Les sons qui intéressent l’audio-naturaliste existent sur notre planète depuis des millénaires. La plupart d’entre eux résultent d’un équilibre issu d’une longue évolution,
en lien direct avec les contraintes acoustiques des milieux. C’est ce qui explique sans doute le sentiment d’harmonie que l’on peut ressentir lorsque l’on se retrouve dans un coin de forêt à haute naturalité, au printemps, en essayant de faire abstraction des bruits d’avion ou de tronçonneuse au loin. Chaque son semble à sa place, à la fois accordé aux autres et suffisamment différent pour mener sa propre vie et surtout faire passer son message. Voilà ce qu’aime célébrer l’audio-naturaliste dans son travail.“
L'ANALYSE DE SÉQUENCE-“TENDRE L'OREILLE"
Tout film pose dans son ouverture les conditions de sa réception.
L’esprit des lieux procède par immersion visuelle, du dedans vers le dehors, de la lumière vers la nuit. Mais bien plus encore par immersion sonore,
en mêlant les textures, les rythmes et les structures, en les ralentissant jusqu’à raréfaction.
Par un processus d’assèchement progressif tendant vers le silence. Pour enfin entendre.
D’abord un fond d’air (room tone) comme on dit dans le métier : le vrombissement continu d’un appareillage électrique, un chauffe-eau peut-être. Un bruit banalde notre quotidien moderne, un bruit contraint par l’espace clos d’un garage au plafond bas. Puis le chant aigu de l’hirondelle.
Contraste.
Puis le bruit léger du pas de Marc qui s’approche, comme un chat. Glissement.
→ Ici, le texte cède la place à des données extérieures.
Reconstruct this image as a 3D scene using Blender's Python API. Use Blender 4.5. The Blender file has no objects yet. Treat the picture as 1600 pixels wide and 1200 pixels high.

Une ambiance plus feutrée, celle du bureau de Marc.
À ce son d’intérieur s’ajoutent des cris lointains d’animaux forestiers. Surgissement violent des pas du cerf. Contraste encore.
D’autres pas, ceux de Marc qui s’enfonce dans les bois. Continuité.
Variations : le pas du marcheur ponctue sa progression. Le sol minéral du chemin, celui végétal des épines sèches puis du tapis de mousse forestier, humide, ruisselant. L’audio-naturaliste est un animal bruyant, à son corps défendant. Il lui faudra disparaître pour écouter. Il se fond dans les branches, convoque la lune et attend la nuit.
Le ton est donné. Il vous faudra tendre l’oreille.